### Exercise objective
Which lines hold the word "tailm"? Show each of them.

┏━━

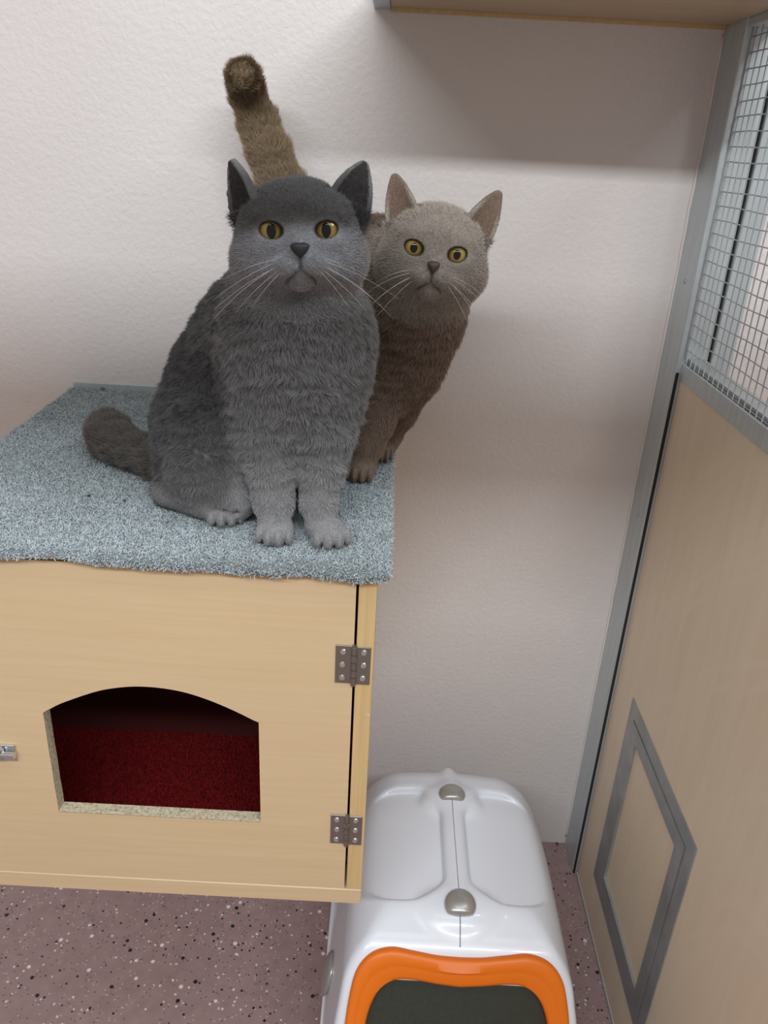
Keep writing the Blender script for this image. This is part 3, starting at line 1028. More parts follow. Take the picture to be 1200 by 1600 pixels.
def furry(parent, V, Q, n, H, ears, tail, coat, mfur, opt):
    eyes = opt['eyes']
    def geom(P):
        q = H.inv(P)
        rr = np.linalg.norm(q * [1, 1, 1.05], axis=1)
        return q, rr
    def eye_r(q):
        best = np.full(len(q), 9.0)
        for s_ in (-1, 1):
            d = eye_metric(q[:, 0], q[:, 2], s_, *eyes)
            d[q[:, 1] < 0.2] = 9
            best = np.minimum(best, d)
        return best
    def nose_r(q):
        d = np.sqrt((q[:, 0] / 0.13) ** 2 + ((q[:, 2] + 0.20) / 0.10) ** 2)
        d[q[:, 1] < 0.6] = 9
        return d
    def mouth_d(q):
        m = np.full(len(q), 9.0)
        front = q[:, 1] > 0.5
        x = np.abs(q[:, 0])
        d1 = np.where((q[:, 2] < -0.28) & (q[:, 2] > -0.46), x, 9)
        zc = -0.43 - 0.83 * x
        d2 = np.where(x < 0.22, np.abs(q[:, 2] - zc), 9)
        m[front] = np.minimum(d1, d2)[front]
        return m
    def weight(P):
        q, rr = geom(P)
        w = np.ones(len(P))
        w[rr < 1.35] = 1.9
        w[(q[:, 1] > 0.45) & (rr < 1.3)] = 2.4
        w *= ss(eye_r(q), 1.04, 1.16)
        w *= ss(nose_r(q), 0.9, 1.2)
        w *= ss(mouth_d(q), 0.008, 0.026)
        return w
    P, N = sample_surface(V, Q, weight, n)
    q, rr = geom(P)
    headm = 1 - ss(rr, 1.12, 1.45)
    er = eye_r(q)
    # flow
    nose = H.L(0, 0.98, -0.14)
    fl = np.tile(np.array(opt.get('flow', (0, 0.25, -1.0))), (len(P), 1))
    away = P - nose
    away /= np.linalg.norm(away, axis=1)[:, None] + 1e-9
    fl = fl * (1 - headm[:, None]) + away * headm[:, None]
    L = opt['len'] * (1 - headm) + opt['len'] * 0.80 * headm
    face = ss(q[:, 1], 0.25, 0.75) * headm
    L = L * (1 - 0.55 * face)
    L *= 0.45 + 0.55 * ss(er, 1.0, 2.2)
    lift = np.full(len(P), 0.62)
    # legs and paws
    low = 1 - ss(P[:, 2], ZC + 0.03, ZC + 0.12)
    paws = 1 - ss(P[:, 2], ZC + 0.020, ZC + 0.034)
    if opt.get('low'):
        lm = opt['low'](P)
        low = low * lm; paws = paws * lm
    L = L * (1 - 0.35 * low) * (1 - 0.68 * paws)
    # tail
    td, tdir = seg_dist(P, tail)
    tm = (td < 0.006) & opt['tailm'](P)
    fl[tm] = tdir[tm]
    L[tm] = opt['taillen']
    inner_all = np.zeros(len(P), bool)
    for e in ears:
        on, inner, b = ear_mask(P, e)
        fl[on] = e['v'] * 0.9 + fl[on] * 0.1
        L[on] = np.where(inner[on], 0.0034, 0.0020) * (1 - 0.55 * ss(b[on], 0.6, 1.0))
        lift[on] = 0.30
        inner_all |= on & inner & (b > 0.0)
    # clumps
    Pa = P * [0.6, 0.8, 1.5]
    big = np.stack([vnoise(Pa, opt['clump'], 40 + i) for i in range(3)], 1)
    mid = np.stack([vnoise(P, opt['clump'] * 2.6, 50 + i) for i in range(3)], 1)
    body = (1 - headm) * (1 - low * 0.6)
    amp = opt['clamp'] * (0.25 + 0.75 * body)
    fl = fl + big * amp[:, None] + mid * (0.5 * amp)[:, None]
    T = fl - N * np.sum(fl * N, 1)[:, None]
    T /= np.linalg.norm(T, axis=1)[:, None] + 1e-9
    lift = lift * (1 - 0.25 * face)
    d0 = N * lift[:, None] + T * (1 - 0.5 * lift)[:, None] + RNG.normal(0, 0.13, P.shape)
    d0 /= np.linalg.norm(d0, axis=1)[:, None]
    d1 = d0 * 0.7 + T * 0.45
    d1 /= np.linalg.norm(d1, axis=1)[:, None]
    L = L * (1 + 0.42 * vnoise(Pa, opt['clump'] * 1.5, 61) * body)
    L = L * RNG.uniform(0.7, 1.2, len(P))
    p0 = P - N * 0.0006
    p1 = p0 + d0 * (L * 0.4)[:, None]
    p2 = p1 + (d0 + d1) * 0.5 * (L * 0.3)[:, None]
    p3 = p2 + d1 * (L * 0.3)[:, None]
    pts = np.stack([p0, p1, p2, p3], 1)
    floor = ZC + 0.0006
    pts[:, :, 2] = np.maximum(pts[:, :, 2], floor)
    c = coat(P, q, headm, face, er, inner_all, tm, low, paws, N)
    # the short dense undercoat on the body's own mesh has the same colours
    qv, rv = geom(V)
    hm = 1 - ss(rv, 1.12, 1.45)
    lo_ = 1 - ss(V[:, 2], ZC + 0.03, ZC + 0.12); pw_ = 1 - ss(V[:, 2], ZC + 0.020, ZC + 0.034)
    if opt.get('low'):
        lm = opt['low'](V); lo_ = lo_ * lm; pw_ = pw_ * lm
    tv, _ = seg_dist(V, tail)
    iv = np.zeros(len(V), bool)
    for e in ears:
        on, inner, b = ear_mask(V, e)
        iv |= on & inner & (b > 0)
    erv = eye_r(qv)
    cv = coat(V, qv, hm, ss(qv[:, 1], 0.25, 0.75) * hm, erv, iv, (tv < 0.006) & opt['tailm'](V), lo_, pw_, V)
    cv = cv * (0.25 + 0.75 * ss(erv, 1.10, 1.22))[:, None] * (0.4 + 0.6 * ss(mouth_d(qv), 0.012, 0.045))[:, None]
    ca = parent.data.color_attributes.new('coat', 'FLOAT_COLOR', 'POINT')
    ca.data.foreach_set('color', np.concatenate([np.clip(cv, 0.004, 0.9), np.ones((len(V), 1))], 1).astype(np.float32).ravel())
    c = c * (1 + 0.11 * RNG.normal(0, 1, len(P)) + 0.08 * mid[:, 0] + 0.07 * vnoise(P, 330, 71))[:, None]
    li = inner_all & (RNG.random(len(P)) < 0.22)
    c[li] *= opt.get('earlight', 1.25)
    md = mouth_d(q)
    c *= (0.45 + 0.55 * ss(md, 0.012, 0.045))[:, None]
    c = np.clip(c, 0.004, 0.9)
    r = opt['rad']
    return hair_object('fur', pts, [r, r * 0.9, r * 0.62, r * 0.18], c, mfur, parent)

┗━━

### Reply to the exercise
    tm = (td < 0.006) & opt['tailm'](P)
    cv = coat(V, qv, hm, ss(qv[:, 1], 0.25, 0.75) * hm, erv, iv, (tv < 0.006) & opt['tailm'](V), lo_, pw_, V)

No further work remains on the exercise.